Internet et les réseaux sociaux ont nettement amplifié ce phénomène. Ainsi, si le chercheur en neuromarketing Arnaud Pêtre estimait en 2007 que l’on pouvait être exposé en 2007 à 15000 stimuli commerciaux par jour, il avertissait que ce chiffre devait nécessairement être revu à la hausse aujourd’hui. Difficile, dans ce contexte, pour les annonceurs qui cherchent à vendre des biens ou des produits, de se démarquer, d’être visibles davantage que leurs concurrents. C’est donc bien une guerre pour l’attention qui se joue. 

Les réseaux sociaux, les chaînes de télévision et les plateformes de contenus en sont des acteurs importants : vivant des revenus de la publicité, ils ont tout intérêt à présenter aux annonceurs une audience forte, et donc à mettre en place des procédés qui permettent de retenir les téléspectateurs et les internautes. Les déclarations de Patrick Le Lay, précédemment évoquées, prennent ici tout leur sens. 

De très nombreux moyens pour obtenir un maximum de notre temps de cerveau disponible. Parmi ces moyens : 

  • Le développement du divertissement : comme le reflètent les propos de Patrick Le Lay, le divertissement est supposé “détendre” celui ou celle qui en profite et le / la rendre plus perméable aux stimuli publicitaires.
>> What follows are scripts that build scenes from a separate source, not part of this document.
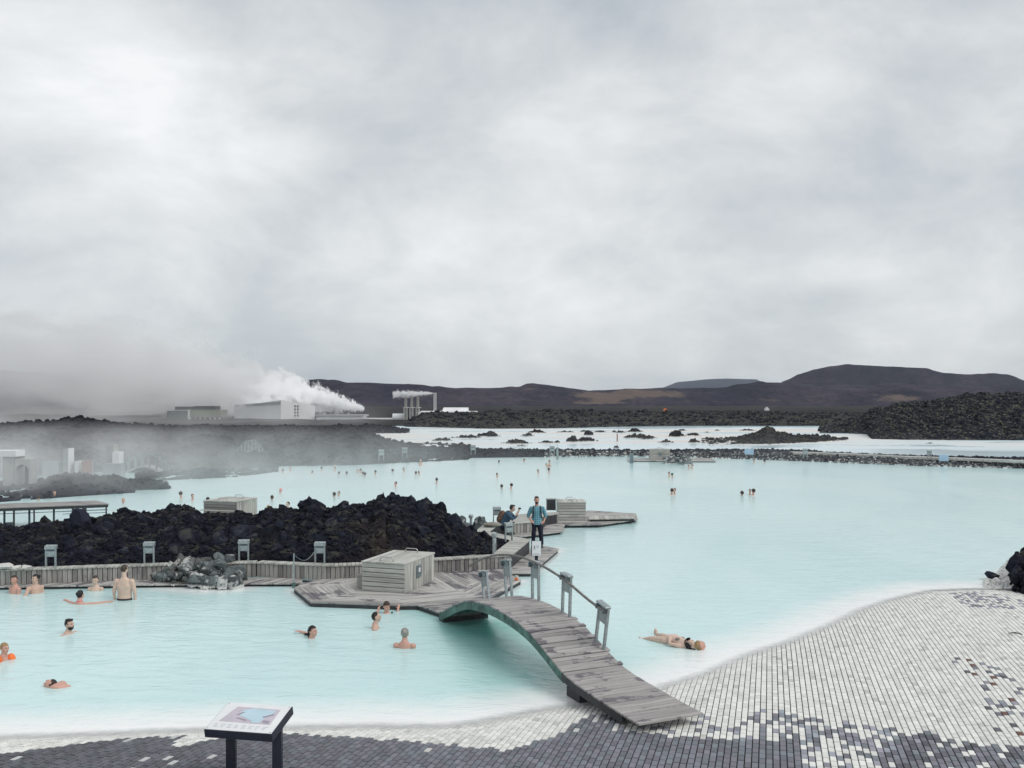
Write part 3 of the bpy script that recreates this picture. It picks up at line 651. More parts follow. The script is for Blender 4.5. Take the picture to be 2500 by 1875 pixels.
def islet(cx, cyb, wpx, hpx, k, label, grp):
    c = P(cx, cyb-1, 0.0); d = c.y; wd = wpx*d/FPX; ht = hpx*d/FPX; rng = np.random.default_rng(900+k); n = int(26+wd*3.0)
    t = rng.random(n)*2-1; h = (1-np.abs(t)**1.5)*ht*(0.35+0.65*rng.random(n)); 
    pts = np.stack([t*wd/2, rng.normal(size=n)*wd*0.13, np.zeros(n)], -1); sz = np.maximum(0.12, 0.5*h+0.10)*(0.7+0.5*rng.random(n))
    pts = np.concatenate([pts, [(rng.uniform(-.15, .15)*wd, 0, ht*0.40)]]); sz = np.concatenate([sz, [ht*0.62]])
    pts[:-1, 2] = np.maximum(0, h*0.7-sz[:-1]*0.4)
    th = np.linspace(0, 2*math.pi, 25)[:-1]; rr_ = [1.0, 0.75, 0.4]
    vs = [(wd/2*r*math.cos(a)*(0.9+0.25*fbm(math.cos(a)*2+k, math.sin(a)*2, r)), wd*0.2*r*math.sin(a), ht*0.55*(1-r)**0.7*(0.8+0.8*float(fbm(math.cos(a)*3+k, math.sin(a)*3, r*4)))-0.05*(r == 1)) for r in rr_ for a in th]+[(0, 0, ht*0.6)]
    fs = [(i*24+j, i*24+(j+1) % 24, i*24+24+(j+1) % 24, i*24+24+j) for i in range(2) for j in range(24)]+[(48+j, 48+(j+1) % 24, 72) for j in range(24)]
    o = link('lava_islet', mesh('lava_islet', vs, fs, M['lava_islet']), None, (c.x, c.y, 0.02)); tag(o, label, 'islet', grp)
    tag(link('lava_rubble', rubble('lava_rubble', pts, sz, M['lava_islet'], rng), o), kind='stuff'); return o
for k, (a, b, wpx, hpx) in enumerate(ISL):
    islet(a, b, wpx, hpx, k, ISLAB.get(k, 'small ragged black lava islet among others on the white flats'), 'lava islets on the white flats')
BIG = [(1716,1084),(1745,1079),(1770,1075),(1800,1070),(1838,1058),(1862,1048),(1872,1045),(1888,1045),(1896,1056),(1930,1061),(1980,1064),(2020,1068),(2064,1074)]
bi, V_, rw = ridge('lava_islet', BIG, [(1716,1086),(1850,1087),(1950,1084),(2064,1076)], lambda u: 132+0*u, 6, 0.0, M['lava_islet'], 200, 18, 0.35, 0.5, seed=61)
tag(bi, 'biggest black lava islet with a square knob on top', 'islet', 'lava islets on the white flats'); field_rubble(bi, V_, rw, 900, 0.12, 0.55, M['lava_islet'], 63, 0, 1.3)
# misty lava on the left bank of the lagoon
for nm, top, foot, cd, lab, sd in (
    ('lava_bank', [(-300,1180),(-100,1172),(20,1184),(70,1178),(120,1168),(160,1157),(215,1157),(240,1163),(290,1163),(310,1172),(330,1182)], [(-300,1250),(0,1226),(200,1211),(330,1203)], lambda u: 60+0*u, 'low lava bank lying in the mist at the left edge of the lagoon', 71),
    ('lava_spit', [(300,1186),(318,1177),(350,1174),(372,1176),(395,1178),(413,1190)], [(300,1198),(413,1194)], lambda u: 57.5+0*u, 'dark low lava spit poking into the lagoon through the mist', 73),
    ('lava_spit', [(450,1160),(475,1148),(500,1146),(530,1152),(548,1162)], [(450,1167),(548,1165)], lambda u: 68+0*u, 'small dark lava spit in the mist farther along the left bank', 75),
    ('lava_bank', [(330,1160),(400,1153),(470,1150),(560,1141),(620,1136),(680,1133)], [(330,1180),(420,1172),(560,1166),(680,1152)], lambda u: 78+0*u, 'pale misty lava bank under the far footbridge', 77)):
    o, V_, rw = ridge(nm, top, foot, cd, 5, 0.0, M['lava_ridge'], 160, 14, 0.18, 1.2, seed=sd)
    tag(o, lab, kind='structure'); field_rubble(o, V_, rw, 420, 0.06, 0.3, M['lava_ridge'], sd, 0, 1.3)

# the near black lava mound behind the bench
TOPM = [(-260,1280),(0,1284),(51,1291),(79,1281),(155,1275),(182,1266),(198,1252),(215,1262),(246,1269),(283,1257),(302,1243),(318,1254),(333,1251),(373,1260),(393,1250),(424,1241),(463,1242),(492,1258),(582,1257),(625,1262),(653,1249),(693,1244),(728,1248),(740,1233),(758,1221),(772,1223),(792,1246),(823,1239),(845,1234),(896,1235),(908,1231),(933,1214),(941,1217),(946,1230),(961,1214),(987,1221),(1009,1218),(1018,1228),(1043,1226),(1050,1241),(1063,1235),(1086,1248),(1090,1269),(1111,1275),(1148,1296),(1204,1313),(1238,1322)]
FOOTM = [(-260,1384),(0,1384),(418,1370),(625,1367),(795,1374),(1100,1358),(1198,1350),(1238,1326)]
mound, MV, MR = ridge('lava_mound', TOPM, FOOTM, lambda u: np.interp(u, [-260, 0, 500, 1000, 1150, 1238], [31.5, 31.5, 32, 32.0, 31.5, 31.3]), np.interp(np.linspace(-260, 1238, 640), [-260, 900, 1238], [3.0, 3.0, .6])[None], 0.45, M['lava'], 640, 70, 0.17, 1.5, prof=0.62, seed=81)
tag(mound, 'jagged black lava mound behind the wooden bench', kind='structure')
rng = np.random.default_rng(83)
n = 300; n = 282; p = surf_pts(MV, MR, n-26, rng, 0.06, 1.05); s = 0.12+0.18*rng.random(n-26)**1.6; p[:, 2] -= s*0.15
kp = np.argsort(-s); s[:16] *= 1.75; rock_objs(mound, p[kp], s[kp], M['lava'], rng)
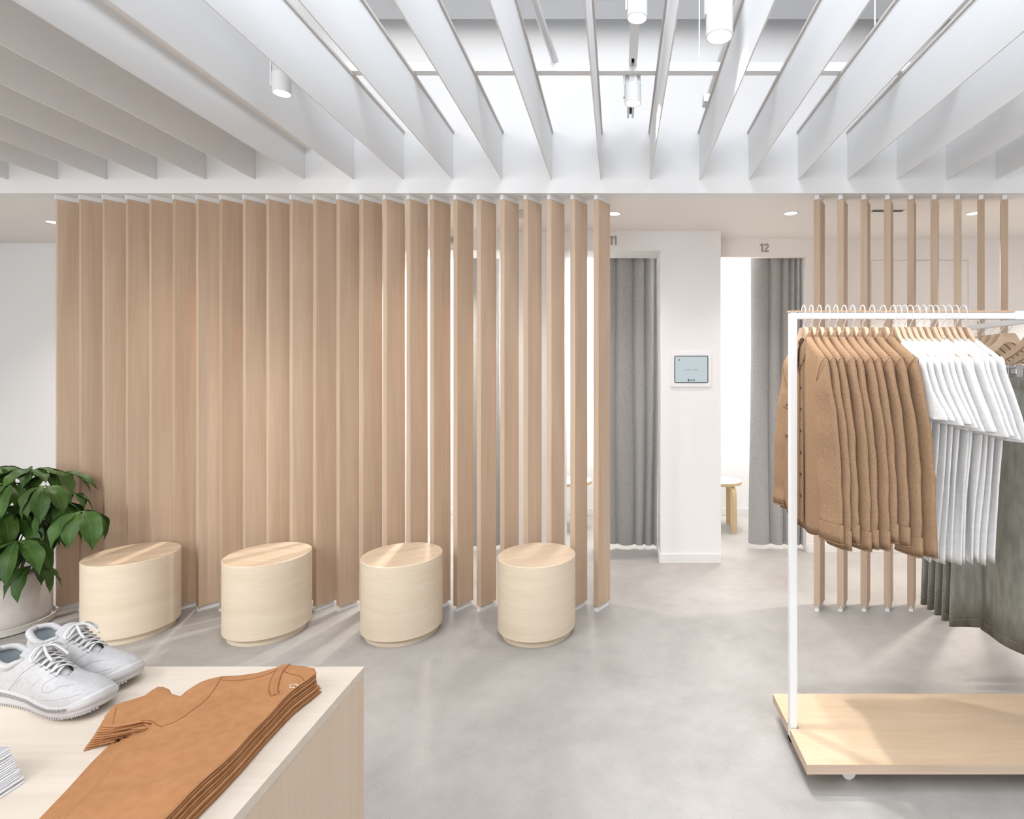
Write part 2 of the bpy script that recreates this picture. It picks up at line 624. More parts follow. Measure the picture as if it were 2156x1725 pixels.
tag(smooth_by_angle(b.make('air_duct', CEIL)), 'round pale air duct high in the top right', 'duct')

# ------------------------------------------------------------------ ceiling baffles
BX0, BP = -0.1037, 0.2915
first = None
for n, k in enumerate(range(-12, 9)):
    X = BX0 + k * BP
    lab = 'thin white ceiling baffle, %s of the parallel row from the left' % ORD[n]
    if k <= -6:
        top = 2.742
    else:
        top = 2.832
    t = thing('ceiling_baffle', lab, 'ceiling baffle', (X, FAS, 2.56), 0, 'white ceiling baffles')
    key = 'hi' if top > 2.8 else 'lo'
    if key not in KIDS:
        p = MB().box(-0.003, 0.003, -5.6, -0.001, 0, top - 2.56).make('panel', BAF, t)
        KIDS[key] = p
        if key == 'hi':
            KIDS['rail'] = MB().box(-0.0115, 0.0115, -5.6, -0.001, top - 2.56, top - 2.56 + 0.012).make('top_rail', BAFR, t)
    else:
        p = KIDS[key].copy()
        COL.objects.link(p)
        p.parent = t
        if key == 'hi':
            p = KIDS['rail'].copy()
            COL.objects.link(p)
            p.parent = t


# ------------------------------------------------------------------ track lights
def track_lamp(x, y, z, r, L, label, fins=True, power=20, target=None, ybr=0.0):
    t = thing('track_light', label, 'track light', (x, y, z), 0, 'white cylindrical track lights')
    b = MB()
    b.lathe([(r * 0.86, 0.004), (r * 0.9, 0.0), (r, 0.0), (r, L * 0.62 if fins else L), (r * 0.9, L * 0.63 if fins else L + 0.002)], 36, cap0=False, cap1=True)
    smooth_by_angle(b.make('lamp_body', METW, t))
    MB().lathe([(r * 0.88, 0.006), (r * 0.5, 0.0055), (0.001, 0.0055)], 36, cap0=False, cap1=False).make('lens', LAMP, t)
    if fins:
        b = MB()
        for i in range(5):
            yy = -r * 0.8 + i * r * 0.4
            hw = math.sqrt(max(0, (r * 0.92) ** 2 - yy * yy))
            b.box(-hw, hw, yy - 0.002, yy + 0.002, L * 0.63, L)
        b.lathe([(r * 0.5, L * 0.62), (r * 0.5, L)], 16)
        b.make('heat_sink', METG, t)
    b = MB()
    b.box(-0.008, 0.008, r * 0.2 - 0.006, r * 0.2 + 0.006, L, 2.862 - z) if 2.862 - z > L else None
    b.box(-r - 0.006, -r, -0.012, 0.012, L * 0.2, L + 0.02)
    b.box(-r - 0.006, 0.01, -0.012, 0.012, L + 0.012, L + 0.02)
    b.make('bracket', METW, t)
    if power:
        spot_light('overhead_spot', (x, y, z - 0.02), target or (x, y, 0), power, 76, 0.9, r * 0.8, NEUT)
    return t


t = thing('light_track', 'white lighting track running toward the camera above the baffles', 'light track', (0.068, 3.14, 2.87))
MB().box(-0.019, -0.007, -3.6, 0, 0, 0.035).box(0.007, 0.019, -3.6, 0, 0, 0.035).box(-0.019, 0.019, -3.6, 0, 0.026, 0.035).box(-0.019, 0.019, -0.95, -0.62, -0.012, 0.0).make('track_channel', METW, t)
MB().box(-0.006, 0.006, -3.6, -0.01, 0.020, 0.024).make('conductor_slot', DARK, t)
track_lamp(0.070, 2.66, 2.72, 0.040, 0.14, 'short white spotlight with cooling fins on the centre track, farther one', target=(1.35, 1.65, 0.1), power=85)
track_lamp(0.070, 2.06, 2.745, 0.038, 0.13, 'white spotlight on the centre track at the top edge of the view', target=(-0.2, 2.3, 0), power=40)
track_lamp(0.385, 2.10, 2.70, 0.051, 0.40, 'long wide white cylinder lamp right of the centre track', fins=False, power=60, target=(1.3, 2.5, 0.4))
track_lamp(-1.405, 2.30, 2.585, 0.037, 0.13, 'white finned spotlight hanging alone between the left baffles', fins=True, power=24, target=(-1.9, 2.7, 0))
spot_light('overhead_spot', (1.95, 1.35, 2.9), (1.35, 2.2, 0.0), 40, 80, 0.6, 0.04, NEUT)  # unseen spot added to light the rack, no fixture modelled
spot_light('overhead_spot', (-0.81, 0.9, 2.84), (-0.75, 1.0, 0.7), 4, 80, 0.8, 0.04, NEUT)  # weak spot added over the table, without a lamp body
t = thing('light_track', 'short white lighting track between the left baffles', 'light track', (-1.405, 2.55, 2.87))
MB().box(-0.019, -0.007, -1.6, 0, 0, 0.035).box(0.007, 0.019, -1.6, 0, 0, 0.035).box(-0.019, 0.019, -1.6, 0, 0.026, 0.035).make('track_channel', METW, t)


# ------------------------------------------------------------------ recessed downlights in the corridor soffit
def downlight(x, y, label, power=22, target=None):
    t = thing('recessed_downlight', label, 'downlight', (x, y, SOF), 0, 'recessed corridor downlights')
    MB().lathe([(0.040, 0.0015), (0.043, -0.004), (0.050, -0.004), (0.052, -0.0002)], 40, cap0=False, cap1=False).make('trim_ring', TRIM, t, True)
    MB().lathe([(0.0405, -0.0006), (0.02, -0.0006), (0.001, -0.0006)], 40, cap0=False, cap1=False).make('lens', LAMP, t)
    spot_light('downlight_spot', (x, y, SOF - 0.015), target or (x, y, 0), power, 110, 1.0, 0.03, WARM)


downlight(-3.97, 3.875, 'round recessed downlight at the far left, left of the slatted screen', 55)
for hx in (-2.75, -1.35):
    spot_light('downlight_spot', (hx, 3.95, SOF - 0.02), (hx, 3.9, 0), 80, 112, 0.9, 0.02, WARM)
downlight(-0.03, 3.667, 'round recessed downlight beside the last slat, above the number eleven')
downlight(1.144, 3.656, 'round recessed downlight in front of the number twelve')
downlight(2.36, 3.66, 'round recessed downlight behind the right hand slats', 150)
spot_light('downlight_spot', (3.6, 3.70, SOF - 0.02), (3.6, 3.7, 0), 130, 112, 1.0, 0.03, WARM)  # added out of view to brighten the right back wall

b = thing('ceiling_vent', 'slot air vent in soffit behind the right hand slats', 'air vent', (1.75, 3.62, SOF))
MB().box(-0.11, 0.11, -0.055, 0.06, -0.006, -0.0005, 0.001).make('vent_frame', TRIM, b)
MB().box(-0.10, 0.10, -0.05, -0.018, -0.0075, -0.0055).make('slot', DARK, b)
b = thing('ceiling_vent', 'air vent in soffit glimpsed between slats of the long screen', 'air vent', (-0.66, 3.66, SOF))
MB().box(-0.11, 0.11, -0.09, 0.09, -0.006, -0.0005, 0.001).make('vent_frame', BAFR, b)
b = thing('ceiling_vent', 'slot vent in lowered ceiling at far left edge', 'air vent', (-3.58, 3.06, 2.742))
MB().box(-0.14, 0.14, -0.045, 0.045, -0.006, -0.0005, 0.001).make('vent_frame', TRIM, b)
MB().box(-0.12, 0.12, -0.03, 0.02, -0.0075, -0.0055).make('slot', DARK, b)


# ------------------------------------------------------------------ slatted screens
WD = Vector((0.068, 0.105))
WL = WD.length
WANG = math.atan2(WD.y, WD.x)
ST = 0.037


def slat(x, label, group):
    """x = front right corner at Y 3.27"""
    t = thing('timber_slat', label, 'slat', (x, 3.27, 0), WANG, group)
    if 'slat' not in KIDS:
        # local x runs along the broad face, local y is thickness (toward the left)
        KIDS['slat'] = [MB().box(0, WL, 0, ST, 0.028, SOF - 0.028, 0.0015).make('board', MAPLE, t),
                        MB().box(-0.006, WL - 0.006, 0.006, ST - 0.008, SOF - 0.028, SOF - 0.001).make('top_bracket', METW, t),
                        MB().box(-0.006, WL - 0.006, 0.006, ST - 0.008, 0.0, 0.014).box(0.012, WL - 0.012, 0.012, ST - 0.014, 0.014, 0.028).make('floor_bracket', METW, t)]
    else:
        for p in KIDS['slat']:
            c = p.copy()
            COL.objects.link(c)
            c.parent = t
    return t


for i in range(24):
    if i == 0:
        lab = 'leftmost maple slat of the long screen, beside the potted plant'
    elif i == 23:
        lab = 'rightmost maple slat of the long screen, standing clear before curtain'
    elif i < 12:
        lab = 'maple slat of the long screen, %s from its left end' % ORD[i]
    else:
        lab = 'maple slat of the long screen, %s from its right end' % ORD[23 - i]
    slat(-3.329 + 0.1396 * i, lab, 'slats of the long screen')
for i in range(10):
    lab = ('leftmost maple slat of the short screen behind the clothes rack' if i == 0 else
           'maple slat of the short screen behind the rack, %s from its left end' % ORD[i])
    if i < 9:
        slat(1.197 + 0.1396 * i, lab, 'slats of the short screen')


# ------------------------------------------------------------------ maple drum stools
def drum(x, y, label):
    t = thing('drum_stool', label, 'stool', (x, y, 0), random.uniform(-0.25, 0.25), 'four maple drum stools')
    R, H = 0.211, 0.422
    if 'drum' not in KIDS:
        KIDS['drum'] = [smooth_by_angle(MB().lathe([(R - 0.004, 0.034), (R, 0.038), (R, H - 0.003), (R - 0.002, H - 0.001)], 96).make('drum_body', MAPLE_S, t)),
                        MB().lathe([(R - 0.002, H - 0.001), (R - 0.004, H)], 96, cap0=False).make('seat_top', MAPLE_T, t),
                        smooth_by_angle(MB().lathe([(R - 0.022, 0.0), (R - 0.022, 0.036)], 96).make('plinth', MAPLE_S, t))]
    else:
        for p in KIDS['drum']:
            c = p.copy()
            COL.objects.link(c)
            c.parent = t
    return t


drum(-2.685, 3.045, 'leftmost maple drum stool, nearest the potted plant').rotation_euler.z = 0.55
drum(-1.932, 3.04, 'maple drum stool, second from the left')
drum(-1.190, 3.035, 'maple drum stool, second from the right').rotation_euler.z = 0.6
drum(-0.448, 3.03, 'rightmost maple drum stool, at the open end of the screen').rotation_euler.z = 0.45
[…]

Les émissions et les jeux que l’on regarde ou que l’on consomme sont souvent précédés, suivis ou coupés de plages de publicités. 
  • La production de contenus mobilisant nos biais cognitifs : les boutons “j’aime”, la possibilité de partager, de commenter… Tout cela nous pousse à interagir avec les contenus qui nous sont proposés sur les réseaux sociaux. De surcroît, leurs algorithmes enregistrent nos préférences pour nous proposer des contenus allant dans le sens de ce que nous pensons, ce qui pousse à rester.  
  • Les logiques algorithmiques de recommandation en fonction de nos données personnelles : de nombreuses plateformes ont une bonne connaissance de qui nous sommes et de nos activités grâce aux cookies et à d’autres outils. Cela leur permet ensuite de nous proposer une publicité ciblée. Ainsi, une jeune mère de famille en province ne se verra pas soumise aux mêmes annonces qu’un homme de 70 ans à Paris. Ce ciblage augmente l’efficacité de la publicité. 

Les conséquences d’une surexposition aux stimuli publicitaires 

Sommes-nous des victimes ? Probablement, mais des victimes “consentantes”, comme le note cet article de Radio Classique. Soumis aux stimuli publicitaires, on en oublierait presque que notre temps de cerveau disponible est l’une de nos plus précieuses ressources, et que cela peut être consacré à autre chose qu’à la publicité, les achats ou la consommation passive. 

Pour l’heure, les conséquences sont là. Nous passons très peu de temps à nous informer : 3% de notre temps, en moyenne, est consacré à l’information, loin derrière le divertissement, les achats… et la pornographie. On constate également un effet de papillonnage. Parallèlement, le temps dédié à la lecture de journaux ne cesse de baisser. Le temps de lecture a également baissé, notamment chez les jeunes

Que faire alors ? Plusieurs solutions peuvent être envisagées. D’abord consulter les statistiques proposées par nos téléphones pour prendre conscience de la réalité de la mobilisation de notre attention. Ensuite, s’accorder des moments de pauses, avec seulement un livre, ne serait-ce qu’une dizaine de minutes par jour. Enfin, on peut choisir de mettre en place une routine informationnelle avec des outils telles que l’application Be My Media qui propose de nombreuses sources d’informations fiables et un parcours pour “muscler” son esprit critique.